We all know this is a problem. If you sit down with twenty different product managers and twenty different marketing managers, they will all agree that user experience should be consistent across all digital touchpoints. Oddly, they will also agree on the solution — “those other folks should follow my lead.” To the product people, it is obvious that the product is the heart of the digital experience and marketing should prepare users for that experience. To marketers, their digital efforts are the introduction to the company and the product group should continue in the vein they started. Marketers believe they understand the voice and the mindset of the customer. This external focus makes them the natural guardians of user experience. Product managers will insist that their focus is making the product as useful and sticky as possible. Their knowledge of how customers use the product make them the natural owners of UX.

The Solution: Play Nice

Depending on the nature of your company and your role, there are different ways to begin to bridge the marketing/product divide in user experience. Unfortunately, overcoming this type of structural problem is never easy.

If you are an external vendor, you are in an unenviable position. If you were brought in by marketing, the product managers consider you (at best) a smooth-talking moron without the authority or experience developing a product. If you were brought in by product, the marketing managers consider you (at best) a technically-adept nerd who lacks the vision and strategic focus to talk to prospects. The only hope you have to break out of this impasse is to move upwards within the organization. Find someone with the authority to tell both marketing and product to play nice together and convince them that you can serve as an honest broker serving the needs of both sides.

The solution can never be that one side wins over the other. Whether you are a vendor or serve as the internal UX director, you must remember that a positive and consistent user experience between product and marketing can only be achieved by balancing priorities. If the marketing UX prevails, it will not be completely right for the product because it wasn’t developed with the product in mind. The product user experience, while appropriate for people who are already customers, is rarely accommodating of the learning curve for prospects. Creating a user experience that can be shared by product and marketing is a delicate task.

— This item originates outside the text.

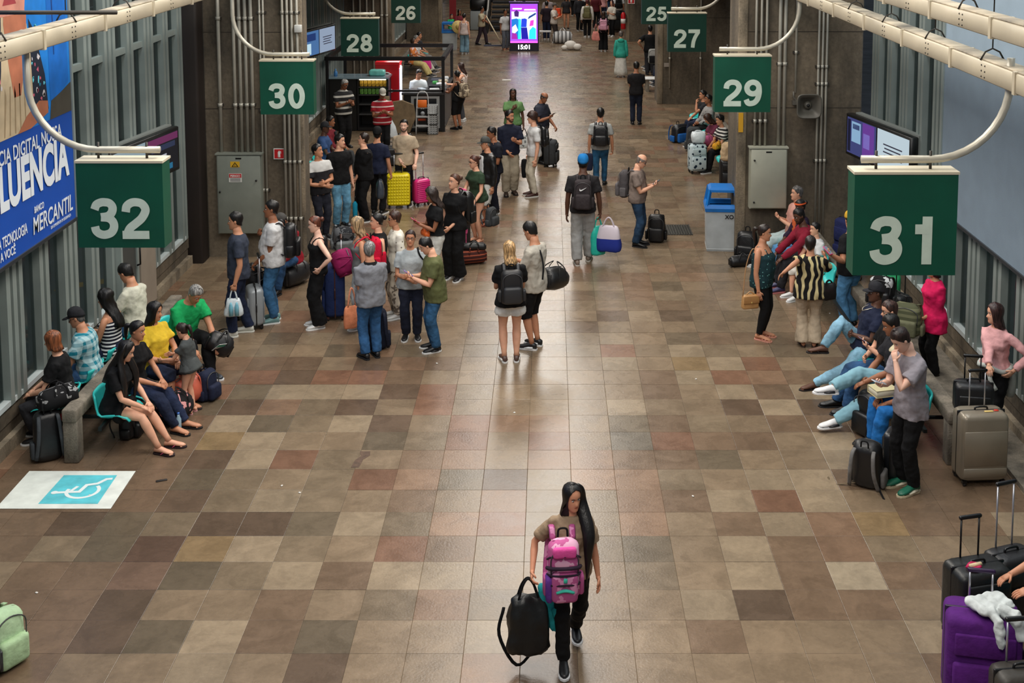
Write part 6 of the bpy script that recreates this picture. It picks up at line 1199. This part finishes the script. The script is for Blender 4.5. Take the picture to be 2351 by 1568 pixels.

It is natural to imagine that this balance can be achieved by organizing a group of stakeholders representing both product and marketing and bring them together to develop the user experience in a series of internal meetings. While well-intentioned, this approach won’t work. Both sides have a vested interest in the failure of this effort. After all, if you fail to create a shared user experience, they can just go back to controlling their own part of the customer journey without integrating any of the hated compromises.

Since the problem is tribal and territorial thinking, I believe the solution is tribal and territorial thinking. I have been impressed by the approach of consulting companies like Accenture and BCG Digital Ventures. These companies take a group of people from different departments within their client companies and pull them to an offsite location for weeks or even months at a time to develop digital initiatives. Because these individuals are literally removed from their comfort zones, they slowly begin to develop a new sense of themselves as a cohesive team. This leads naturally to team-first priorities that are less influenced by naysayers within their old departments. Individuals from the offsite team eventually return to the office as champions for the initiative they helped to develop. I believe that such an approach is probably the best solution to the product/marketing divide in user experience. Combining mid- to senior-level people from different departments and assigning them the task of setting user experience guidelines for all digital properties will require a significant time investment and executive-level sponsorship.

Of course if you are only a humble UX designer, significant time investments and executive-level sponsorships are just two of the many things you don’t have access to. Don’t despair. There’s another way, although it is a slower, bumpier road. You need to look for the small wins. This requires that you and the other members of your UX team have a strong sense for what you think the eventual user experience guidelines should be. Then, you need to make yourself useful. If marketing needs a quick microsite, offer to help with the UX and apply your (secret, hidden) guidelines. If product adds a new module, offer to help again and, again apply your guidelines. Don’t be too literal in how you apply your guidelines. Always be flexible to the needs of the project. Over time, these small projects will teach you about the differing needs of product and marketing and how to balance them to create a single user experience. By the time you’ve gained the trust of both departments, your guidelines will have evolved significantly and been tested and proven in application. Eventually, you’ll need to create a deck and get buy-in across the organization, but hopefully by then you will preaching to the choir.

None of this is easy. It requires a completely different set of skills than the narrower toolset of user experience today. But, if UX is ever going to become a center of excellence within your organization, you cannot afford to shrug your shoulders about structural problems and departmental silos. Remember: you’re here for the users and the users deserve better.